━━━ Dataset excerpt
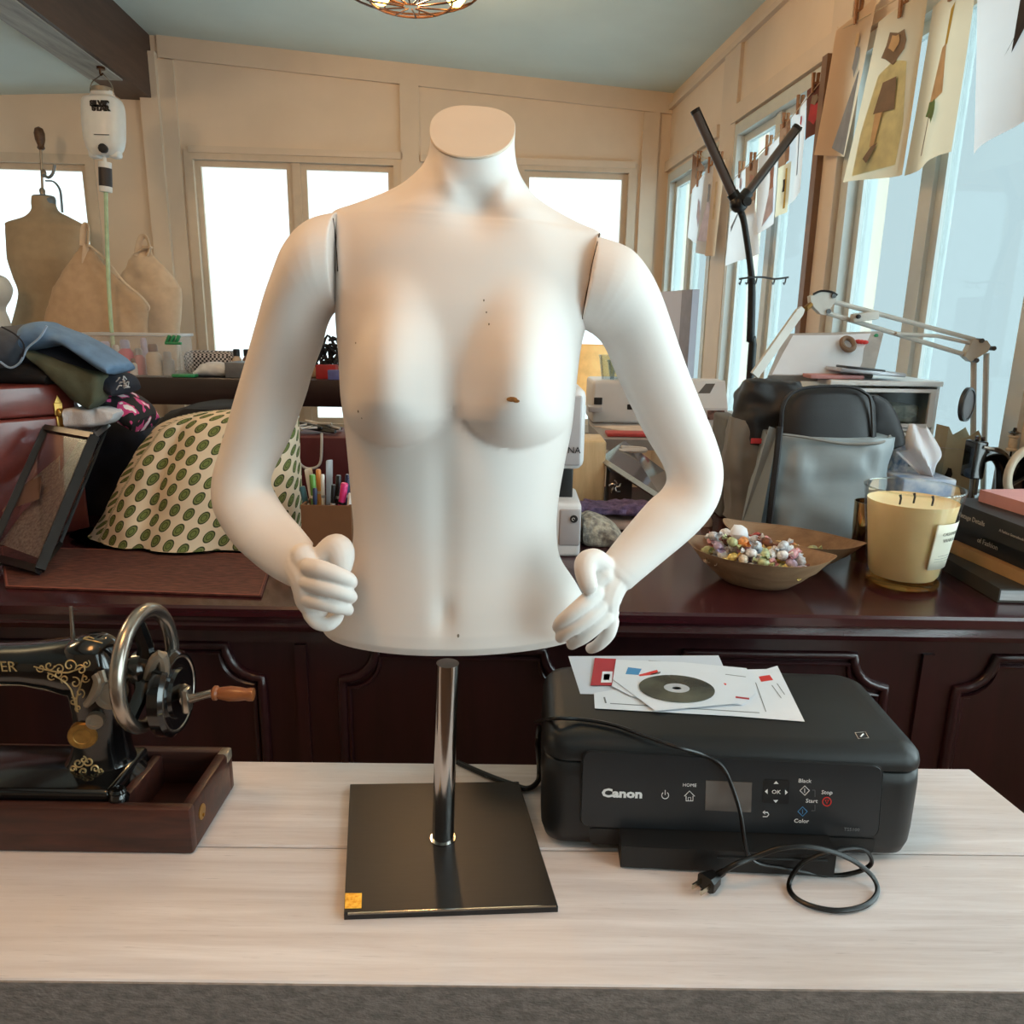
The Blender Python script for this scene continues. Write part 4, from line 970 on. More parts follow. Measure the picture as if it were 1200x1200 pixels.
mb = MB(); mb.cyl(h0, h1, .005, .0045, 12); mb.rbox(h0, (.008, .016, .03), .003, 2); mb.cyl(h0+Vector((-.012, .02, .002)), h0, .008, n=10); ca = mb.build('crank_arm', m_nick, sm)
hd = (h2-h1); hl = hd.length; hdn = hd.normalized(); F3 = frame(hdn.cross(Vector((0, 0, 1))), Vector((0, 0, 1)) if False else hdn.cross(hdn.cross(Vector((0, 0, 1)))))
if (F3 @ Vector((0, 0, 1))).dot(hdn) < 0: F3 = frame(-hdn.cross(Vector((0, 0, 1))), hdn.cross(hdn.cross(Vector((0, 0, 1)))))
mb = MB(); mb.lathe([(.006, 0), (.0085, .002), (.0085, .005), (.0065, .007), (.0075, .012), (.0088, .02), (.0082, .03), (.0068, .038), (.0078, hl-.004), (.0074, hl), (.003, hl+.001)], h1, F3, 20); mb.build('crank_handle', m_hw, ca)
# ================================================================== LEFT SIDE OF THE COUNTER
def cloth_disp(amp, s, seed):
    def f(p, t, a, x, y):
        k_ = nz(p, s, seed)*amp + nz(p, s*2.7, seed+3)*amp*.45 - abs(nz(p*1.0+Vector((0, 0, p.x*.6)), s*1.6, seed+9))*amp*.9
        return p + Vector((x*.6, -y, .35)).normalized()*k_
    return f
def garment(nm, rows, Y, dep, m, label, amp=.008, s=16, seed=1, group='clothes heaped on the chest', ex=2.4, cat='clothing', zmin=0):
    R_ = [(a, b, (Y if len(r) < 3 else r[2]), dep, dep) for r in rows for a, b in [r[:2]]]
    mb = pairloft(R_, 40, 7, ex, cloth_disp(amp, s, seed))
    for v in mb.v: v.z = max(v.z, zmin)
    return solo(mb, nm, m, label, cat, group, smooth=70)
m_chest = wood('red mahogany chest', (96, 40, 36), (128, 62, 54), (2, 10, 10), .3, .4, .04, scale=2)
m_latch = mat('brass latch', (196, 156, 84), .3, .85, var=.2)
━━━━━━
:: Given exercise ::
Without the pictures, output the full listing exactly as it stands.

:: Response ::
The Blender Python script for this scene continues. Write part 4, from line 970 on. More parts follow. Measure the picture as if it were 1200x1200 pixels.
mb = MB(); mb.cyl(h0, h1, .005, .0045, 12); mb.rbox(h0, (.008, .016, .03), .003, 2); mb.cyl(h0+Vector((-.012, .02, .002)), h0, .008, n=10); ca = mb.build('crank_arm', m_nick, sm)
hd = (h2-h1); hl = hd.length; hdn = hd.normalized(); F3 = frame(hdn.cross(Vector((0, 0, 1))), Vector((0, 0, 1)) if False else hdn.cross(hdn.cross(Vector((0, 0, 1)))))
if (F3 @ Vector((0, 0, 1))).dot(hdn) < 0: F3 = frame(-hdn.cross(Vector((0, 0, 1))), hdn.cross(hdn.cross(Vector((0, 0, 1)))))
mb = MB(); mb.lathe([(.006, 0), (.0085, .002), (.0085, .005), (.0065, .007), (.0075, .012), (.0088, .02), (.0082, .03), (.0068, .038), (.0078, hl-.004), (.0074, hl), (.003, hl+.001)], h1, F3, 20); mb.build('crank_handle', m_hw, ca)
# ================================================================== LEFT SIDE OF THE COUNTER
def cloth_disp(amp, s, seed):
    def f(p, t, a, x, y):
        k_ = nz(p, s, seed)*amp + nz(p, s*2.7, seed+3)*amp*.45 - abs(nz(p*1.0+Vector((0, 0, p.x*.6)), s*1.6, seed+9))*amp*.9
        return p + Vector((x*.6, -y, .35)).normalized()*k_
    return f
def garment(nm, rows, Y, dep, m, label, amp=.008, s=16, seed=1, group='clothes heaped on the chest', ex=2.4, cat='clothing', zmin=0):
    R_ = [(a, b, (Y if len(r) < 3 else r[2]), dep, dep) for r in rows for a, b in [r[:2]]]
    mb = pairloft(R_, 40, 7, ex, cloth_disp(amp, s, seed))
    for v in mb.v: v.z = max(v.z, zmin)
    return solo(mb, nm, m, label, cat, group, smooth=70)
m_chest = wood('red mahogany chest', (96, 40, 36), (128, 62, 54), (2, 10, 10), .3, .4, .04, scale=2)
m_latch = mat('brass latch', (196, 156, 84), .3, .85, var=.2)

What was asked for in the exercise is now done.